# TASK TO COMPLETE
Exactly the lines from the start of the data below through the line that contains "t=np.clip((x-a)/(b-a),0,1); return t*t*(3-2*t)" are to be copied, with pictures left out.

BEGIN DATA SECTION

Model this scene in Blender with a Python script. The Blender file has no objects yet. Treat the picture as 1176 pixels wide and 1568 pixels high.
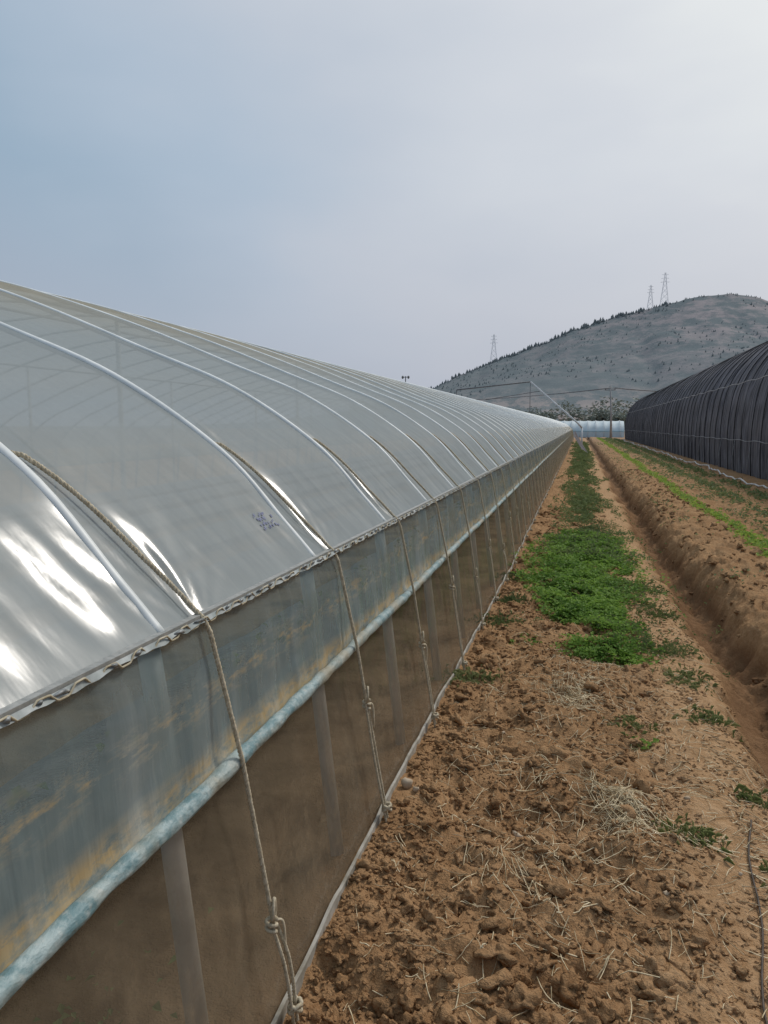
import bpy, math, random
import numpy as np
from mathutils import Vector
random.seed(4); rng=np.random.default_rng(7)
scn=bpy.context.scene
scn.view_settings.view_transform='Standard'; scn.view_settings.look='None'; scn.view_settings.exposure=0
CAMH=1.42
SUN_AZ=math.radians(38); SUN_EL=math.radians(46)
SD=(math.sin(SUN_AZ)*math.cos(SUN_EL), math.cos(SUN_AZ)*math.cos(SUN_EL), math.sin(SUN_EL))

# ------------------------------------------------------------ noise
def _h(ix,iy,s):
    v=np.sin(ix*127.1+iy*311.7+s*74.7)*43758.5453
    return v-np.floor(v)
def vn(x,y,s=0):
    x=np.asarray(x,float); y=np.asarray(y,float)
    ix=np.floor(x); iy=np.floor(y); fx=x-ix; fy=y-iy
    fx=fx*fx*(3-2*fx); fy=fy*fy*(3-2*fy)
    a=_h(ix,iy,s); b=_h(ix+1,iy,s); c=_h(ix,iy+1,s); d=_h(ix+1,iy+1,s)
    return (a*(1-fx)+b*fx)*(1-fy)+(c*(1-fx)+d*fx)*fy
def fbm(x,y,o=4,s=0):
    t=0;a=.5
    for i in range(o):
        t=t+a*vn(x*2**i,y*2**i,s+i*3); a*=.5
    return t
def sst(a,b,x):
    t=np.clip((x-a)/(b-a),0,1); return t*t*(3-2*t)

# ------------------------------------------------------------ mesh helpers
class MB:
    def __init__(s): s.v=[];s.f=[];s.n=0
    def add(s,v,f):
        v=np.asarray(v,float); s.v.append(v); s.f.extend([tuple(int(i)+s.n for i in q) for q in f]); s.n+=len(v)
    def obj(s,name,mat,smooth=True,parent=None):
        me=bpy.data.meshes.new(name)
        V=np.concatenate(s.v)
        me.from_pydata(V.tolist(),[],s.f)
        if smooth: me.polygons.foreach_set('use_smooth',[True]*len(me.polygons))
        me.update(); o=bpy.data.objects.new(name,me); scn.collection.objects.link(o)
        if mat: me.materials.append(mat)
        if parent: o.parent=parent
        return o
def empty(name):
    o=bpy.data.objects.new(name,None); scn.collection.objects.link(o); return o
def grid(V,nr,nc):
    i=np.arange((nr-1)*(nc-1)); r=i//(nc-1); c=i%(nc-1); a=r*nc+c
    return np.stack([a,a+1,a+nc+1,a+nc],1)
def fastmesh(name,V,F,mat,smooth=True,parent=None):
    V=np.ascontiguousarray(V,dtype=np.float32); F=np.ascontiguousarray(F,dtype=np.int32)
    k=F.shape[1]; me=bpy.data.meshes.new(name)
    me.vertices.add(len(V)); me.vertices.foreach_set('co',V.ravel())
    me.loops.add(F.size); me.loops.foreach_set('vertex_index',F.ravel())
    me.polygons.add(len(F)); me.polygons.foreach_set('loop_start',np.arange(0,F.size,k,dtype=np.int32))
    me.polygons.foreach_set('loop_total',np.full(len(F),k,dtype=np.int32))
    if smooth: me.polygons.foreach_set('use_smooth',np.ones(len(F),dtype=bool))
    me.update(calc_edges=True)
    if not smooth: me.shade_flat()
    o=bpy.data.objects.new(name,me); scn.collection.objects.link(o)
    me.materials.append(mat)
    if parent: o.parent=parent
    return o
def tube(mb,P,r,n=8,cap=True):
    P=np.asarray(P,float); m=len(P)
    r=np.full(m,r) if np.isscalar(r) else np.asarray(r)
    T=np.gradient(P,axis=0); T/= (np.linalg.norm(T,axis=1,keepdims=True)+1e-9)
    up=np.array([0,0,1.]) if abs(T[0][2])<.9 else np.array([0,1.,0])
    N=np.cross(T[0],up); N/=np.linalg.norm(N)
    V=[]
    for i in range(m):
        N=N-T[i]*np.dot(N,T[i]); N/=np.linalg.norm(N)+1e-9
        B=np.cross(T[i],N)
        a=np.arange(n)*2*np.pi/n
        V.append(P[i]+r[i]*(np.cos(a)[:,None]*N+np.sin(a)[:,None]*B))
    V=np.concatenate(V); F=[]
    for i in range(m-1):
        for j in range(n):
            F.append((i*n+j,i*n+(j+1)%n,(i+1)*n+(j+1)%n,(i+1)*n+j))
    if cap:
        F.append(tuple(range(n))[::-1]); F.append(tuple((m-1)*n+j for j in range(n)))
    mb.add(V,F)
def resample(P,step):
    P=np.asarray(P,float); d=np.r_[0,np.cumsum(np.linalg.norm(np.diff(P,axis=0),axis=1))]
    t=np.linspace(0,d[-1],max(2,int(d[-1]/step)+1))
    return np.stack([np.interp(t,d,P[:,k]) for k in range(3)],1),t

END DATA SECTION

# RESULT OF THIS EXERCISE
Model this scene in Blender with a Python script. The Blender file has no objects yet. Treat the picture as 1176 pixels wide and 1568 pixels high.
import bpy, math, random
import numpy as np
from mathutils import Vector
random.seed(4); rng=np.random.default_rng(7)
scn=bpy.context.scene
scn.view_settings.view_transform='Standard'; scn.view_settings.look='None'; scn.view_settings.exposure=0
CAMH=1.42
SUN_AZ=math.radians(38); SUN_EL=math.radians(46)
SD=(math.sin(SUN_AZ)*math.cos(SUN_EL), math.cos(SUN_AZ)*math.cos(SUN_EL), math.sin(SUN_EL))

# ------------------------------------------------------------ noise
def _h(ix,iy,s):
    v=np.sin(ix*127.1+iy*311.7+s*74.7)*43758.5453
    return v-np.floor(v)
def vn(x,y,s=0):
    x=np.asarray(x,float); y=np.asarray(y,float)
    ix=np.floor(x); iy=np.floor(y); fx=x-ix; fy=y-iy
    fx=fx*fx*(3-2*fx); fy=fy*fy*(3-2*fy)
    a=_h(ix,iy,s); b=_h(ix+1,iy,s); c=_h(ix,iy+1,s); d=_h(ix+1,iy+1,s)
    return (a*(1-fx)+b*fx)*(1-fy)+(c*(1-fx)+d*fx)*fy
def fbm(x,y,o=4,s=0):
    t=0;a=.5
    for i in range(o):
        t=t+a*vn(x*2**i,y*2**i,s+i*3); a*=.5
    return t
def sst(a,b,x):
    t=np.clip((x-a)/(b-a),0,1); return t*t*(3-2*t)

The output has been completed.